** begin MATERIAL PROVIDED **

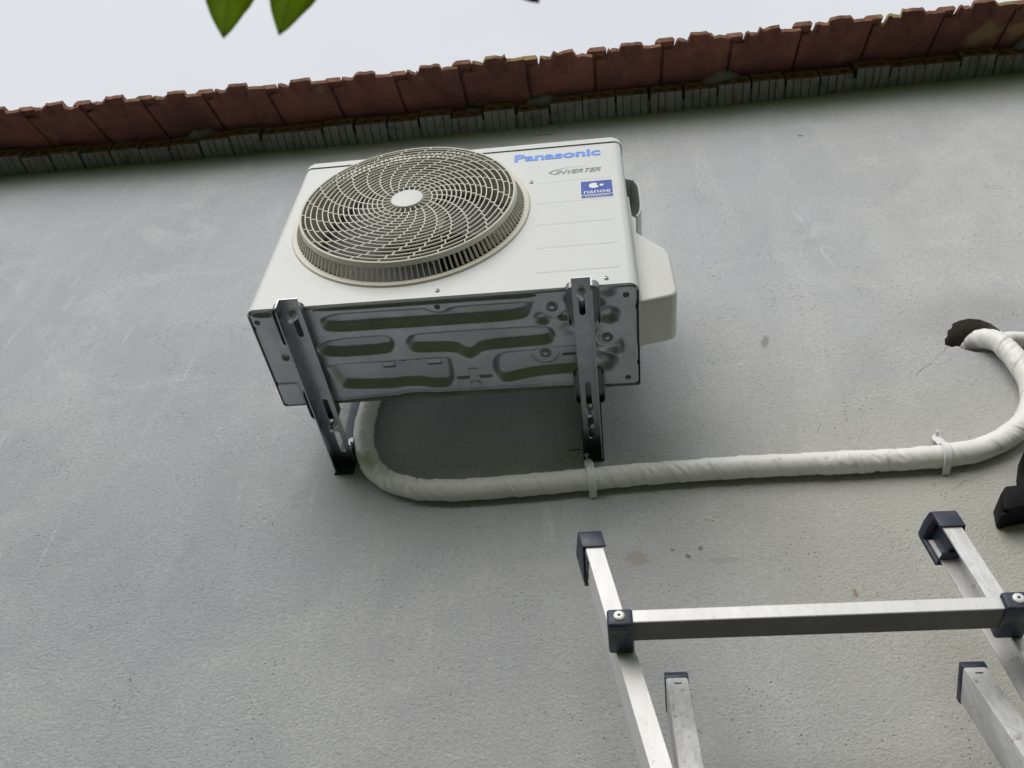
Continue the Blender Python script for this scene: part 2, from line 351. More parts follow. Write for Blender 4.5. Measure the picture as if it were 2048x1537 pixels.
# ================================================================ the house: wall, brick course, tiled eave
house = tag(empty('house', (0.6, YW, -2.85)), 'grey plastered house wall under a red tiled eave with a brick course', 'house')
HO = Vector(house.location)
def hlink(name, bm, m, smooth=None, mats=None):
    bmesh.ops.translate(bm, verts=bm.verts[:], vec=-HO); o = link(name, bm, m, house, smooth, mats); return o
HOLE = [(1.518, .262), (1.524, .283), (1.533, .292), (1.540, .312), (1.553, .322), (1.560, .338), (1.580, .348), (1.603, .353), (1.627, .347), (1.645, .330), (1.656, .306), (1.660, .280), (1.650, .255), (1.632, .236), (1.605, .225), (1.578, .228), (1.556, .240), (1.545, .255), (1.531, .252)]
def build_wall():
    bm = NB()
    out = [(-6, -2.9), (7, -2.9), (7, 1.70)] + [(x, min(zb(x) + .035, 1.70)) for x in np.linspace(6, -5, 23)] + [(-6, 1.64)]
    plate_holes(bm, out, [HOLE], 'y', YW, YW + .22)
    bmesh.ops.recalc_face_normals(bm, faces=bm.faces[:])
    for f in bm.faces:      # the plaster's own coordinates are world ones, so shift the shader by keeping the mesh at the origin
        f.smooth = False
    bm.faces.new([bm.verts.new((x, YW + .21, z)) for x, z in HOLE])  # plate added to close the hole and keep daylight out
    for f in bm.faces:
        cc = f.calc_center_median()
        if YW + .002 < cc.y < YW + .215 and 1.5 < cc.x < 1.7 and .2 < cc.z < .4: f.material_index = 1
    o = link('plaster_wall', bm, M['wall'], None, None, [M['wall'], M['reveal']]); o.parent = house; o.matrix_parent_inverse = Matrix.Translation(-HO)
build_wall()
def build_bricks():
    bm = NB(); pitch = .1199; k0 = -22
    for k in range(k0, 32):
        x0 = -.141 + pitch * k + random.uniform(-.003, .003); x1 = x0 + .111 + random.uniform(-.003, .002)
        z0 = zb((x0 + x1) / 2) + random.uniform(-.005, .005); z1 = z0 + .062 + random.uniform(-.003, .003); yf = .375 + random.uniform(-.012, .008); yb = YW + .08
        tl = random.uniform(-.03, .03)
        mt = frame(((x0 + x1) / 2, 0, z0), (math.cos(tl), 0, math.sin(tl)), (0, 1, 0), (-math.sin(tl), 0, math.cos(tl))); w = (x1 - x0) / 2; h = z1 - z0
        hs = [circ(sx * w * .5, h * .52, min(.019, h * .34), 14) for sx in (-1, 1)]
        vs, tr = flat_holes([(-w, 0), (w, 0), (w, h), (-w, h)], hs)
        V = [bm.verts.new(mt @ Vector((p[0], yf, p[1]))) for p in vs]
        for f in tr: bm.faces.new([V[i] for i in f]).material_index = 0
        for hl in hs:
            A = [bm.verts.new(mt @ Vector((p[0], yf, p[1]))) for p in hl]; B = [bm.verts.new(mt @ Vector((p[0], yf + .06, p[1]))) for p in hl]
            for i in range(14): bm.faces.new((A[i], B[i], B[(i + 1) % 14], A[(i + 1) % 14])).material_index = 0
            bm.faces.new(B).material_index = 0
        # underside with narrow grooves running back to the wall
        prof = [(-w, 0)]
        for g in (-.55, -.02, .5):
            c = g * w + random.uniform(-.004, .004); d = .0013 + random.uniform(0, .0012); prof += [(c - d, 0), (c - d * .8, .009), (c + d * .8, .009), (c + d, 0)]
        prof += [(w, 0)]
        A = [bm.verts.new(mt @ Vector((p[0], yf, p[1] - .0003))) for p in prof]; B = [bm.verts.new(mt @ Vector((p[0], yb, p[1] - .0003))) for p in prof]
        for i in range(len(prof) - 1):
            f = bm.faces.new((A[i], A[i + 1], B[i + 1], B[i])); f.material_index = 1 if abs(prof[i][1] - prof[i + 1][1]) < 1e-6 and prof[i][1] == 0 else 0
        for sx in (-w, w):
            bm.faces.new([bm.verts.new(mt @ Vector(p)) for p in ((sx, yf, 0), (sx, yb, 0), (sx, yb, h), (sx, yf, h))]).material_index = 2
        bm.faces.new([bm.verts.new(mt @ Vector(p)) for p in ((-w, yf, h), (w, yf, h), (w, yb, h), (-w, yb, h))]).material_index = 0
    # mortar in the joints, a little behind the brick faces
    for k in range(k0, 32):
        xc = -.141 + pitch * k - .0045; z0 = zb(xc) + random.uniform(.004, .014); box(bm, (xc - .007, .390 + random.uniform(0, .02), z0), (xc + .007, YW + .07, z0 + .052), 2)
    hlink('brick_course', bm, M['brick'], None, [M['brick'], M['limewash'], M['mortar']])
    # rough bedding mortar squeezed out between bricks and tiles
    bm = NB(); xs = np.arange(-2.9, 3.75, .012); prev = None
    for x in xs:
        r_ = []
        n1 = noise.noise(Vector((x * 5, 2, 0))); n2 = noise.noise(Vector((x * 22, 5, 0))); big = max(0, noise.noise(Vector((x * 4.6, 9, 0))) - .06)
        yc = .422 - .11 * big; zc = zb(x) + .064 - .02 * big
        for a in range(10):
            an = 2 * math.pi * a / 10; rr = .024 + .006 * n1 + .007 * n2 + .022 * big + .010 * noise.noise(Vector((x * 55, a * 1.3, 1)))
            r_.append(bm.verts.new((x, yc + rr * 1.3 * math.cos(an), zc + rr * .75 * math.sin(an))))
        if prev:
            for a in range(10): bm.faces.new((prev[a], prev[(a + 1) % 10], r_[(a + 1) % 10], r_[a]))
        prev = r_
    hlink('bedding_mortar', bm, M['mortar'], True)
build_bricks()
def build_tiles():
    """interlocking clay tiles seen from below: a hollow rib in the middle, a roll over the joint at the side"""
    bm = NB(); P = .2335; a = math.radians(26); th = .013
    def put(x, s, h):            # s along the slope from the eave, h normal to it
        xx = x
        z0 = zb(xc) + .072; y0 = .190 + ye
        return (x, y0 + s * math.cos(a) - h * math.sin(a), z0 + (y0 - .378) * math.tan(a) + s * math.sin(a) + h * math.cos(a))
    for k in range(-15, 13):
        xs = .736 + P * k; xc = xs + P / 2; ye = random.uniform(-.006, .006); jit = random.uniform(-.003, .003)
        # (offset in x, rib height at the eave, kind): u from the left joint
        def h_at(u, s):
            t_ = max(0.0, 1 - s / .085)
            c = .137; half = .043 * (0.25 + .75 * t_)
            hb = .021 * min(1, max(0, (half - abs(u - c)) / (.010))) * (1 if t_ > 0 else 0) * (.45 + .55 * t_)
            nub = .008 * min(1, max(0, (.009 - abs(u - .060)) / .004)) * (1 if s < .05 else .2)
            roll = .0
            return hb + nub
        us = sorted(set([.0155, .03, .050, .0555, .060, .0645, .070, .085] + [.137 + d for d in (-.045, -.043, -.036, -.033, -.02, 0, .02, .033, .036, .043, .045)] + [.20, .2335 + .003]))
        ss = [0, .012, .03, .05, .07, .085, .1, .16, .25, .40]
        cut = lambda u, s: max(s, .034 if u < .0555 else 0)
        jag = {u: (random.uniform(-.003, .003) + (.010 if random.random() < .08 else 0), random.uniform(-.0015, .0015)) for u in us}
        js = lambda u, s: jag[u][0] if s == 0 else 0
        lo = [[bm.verts.new(put(xs + u + jit, cut(u, s) + js(u, s), h_at(u, s) + (jag[u][1] if s == 0 else 0))) for u in us] for s in ss]
        def h_top(u, s):
            c = .137; return th + .021 * min(1, max(0, (.043 - abs(u - c)) / .010)) + .006 * min(1, max(0, (.012 - abs(u - .060)) / .004))
        hi = [[bm.verts.new(put(xs + u + jit, cut(u, s) + js(u, s), h_top(u, s) + (jag[u][1] if s == 0 else 0))) for u in us] for s in ss]
        for G in (lo, hi):
            for i in range(len(ss) - 1):
                for j in range(len(us) - 1): bm.faces.new((G[i][j], G[i][j + 1], G[i + 1][j + 1], G[i + 1][j]))
        for j in range(len(us) - 1): bm.faces.new((lo[0][j], lo[0][j + 1], hi[0][j + 1], hi[0][j])).material_index = 1
        for i in range(len(ss) - 1):
            for j in (0, -1): bm.faces.new((lo[i][j], hi[i][j], hi[i + 1][j], lo[i + 1][j]))
        # the roll: tile edge that rides over its neighbour at the joint, raised so a dark gap shows under it
        dy = random.uniform(.002, .016); wob = random.uniform(-.003, .003)
        prof = [(-.020, .0125), (.012, .0130), (.044, .0130), (.048, .020), (.042, .031), (-.006, .031), (-.016, .022)]
        A = [bm.verts.new(put(xs + u + wob, dy, h)) for u, h in prof]; B = [bm.verts.new(put(xs + u + wob, .40, h)) for u, h in prof]; n = len(prof)
        bm.faces.new(A[::-1]).material_index = 1; bm.faces.new(B)
        for i in range(n): bm.faces.new((A[i], A[(i + 1) % n], B[(i + 1) % n], B[i]))
        # closing strip up in the joint, well behind the eave
        A = [bm.verts.new(put(xs + u, s, .012)) for u, s in ((.000, .03), (.020, .036), (.020, .40), (.000, .40))]; bm.faces.new(A)
    # the courses above, up to the ridge
    for i in range(7):
        pass
    x0, x1 = -2.9, 3.75
    def q(x, s, h):
        return (x, .19 + s * math.cos(a) - h * math.sin(a), zb(x) + .072 + (.19 - .378) * math.tan(a) + s * math.sin(a) + h * math.cos(a))
    for h in (.036, .05):
        bm.faces.new([bm.verts.new(q(x, s, h)) for x, s in ((x0, .34), (x1, .34), (x1, 3.4), (x0, 3.4))])
    bm.faces.new([bm.verts.new(q(x, .34, h)) for x, h in ((x0, .036), (x1, .036), (x1, .05), (x0, .05))])
    hlink('tiled_roof', bm, M['tile'], None, [M['tile'], M['lit_tile_edge']])
build_tiles()
for L in ([(1.5243, .2575), (1.498, .228), (1.4815, .219), (1.462, .195), (1.444, .186), (1.419, .158)], [(-.888, .339), (-.893, .315), (-.908, .284), (-.93, .262), (-.945, .246)], [(1.478, -.136), (1.449, -.152), (1.416, -.161), (1.386, -.183)]):
    pts = []
    for a, b in zip(L, L[1:]): pts += [(a[0] + (b[0] - a[0]) * k / 5 + random.uniform(-.002, .002), a[1] + (b[1] - a[1]) * k / 5 + random.uniform(-.002, .002)) for k in range(5)]
    bm = NB(); prev = None
    for p in pts:
        w = random.uniform(.0001, .0005); cur = [bm.verts.new((p[0], YW - .0005, p[1] + sgn * w)) for sgn in (-1, 1)]
        if prev: bm.faces.new((prev[0], prev[1], cur[1], cur[0]))
        prev = cur
    hlink('hairline_crack', bm, M['dark'])
bm = NB(); box(bm, (.6165, YW - .0008, -.0165), (.640, YW + .001, -.0140)); box(bm, (.638, YW - .0008, -.0165), (.649, YW + .001, -.0150)); hlink('pen_mark', bm, M['ink'])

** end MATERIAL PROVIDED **

### STATED TASK
Gather and copy every line of the data in which the string "from" is found.

### WORKED ANSWER
Continue the Blender Python script for this scene: part 2, from line 351. More parts follow. Write for Blender 4.5. Measure the picture as if it were 2048x1537 pixels.
    """interlocking clay tiles seen from below: a hollow rib in the middle, a roll over the joint at the side"""
    def put(x, s, h):            # s along the slope from the eave, h normal to it
        # (offset in x, rib height at the eave, kind): u from the left joint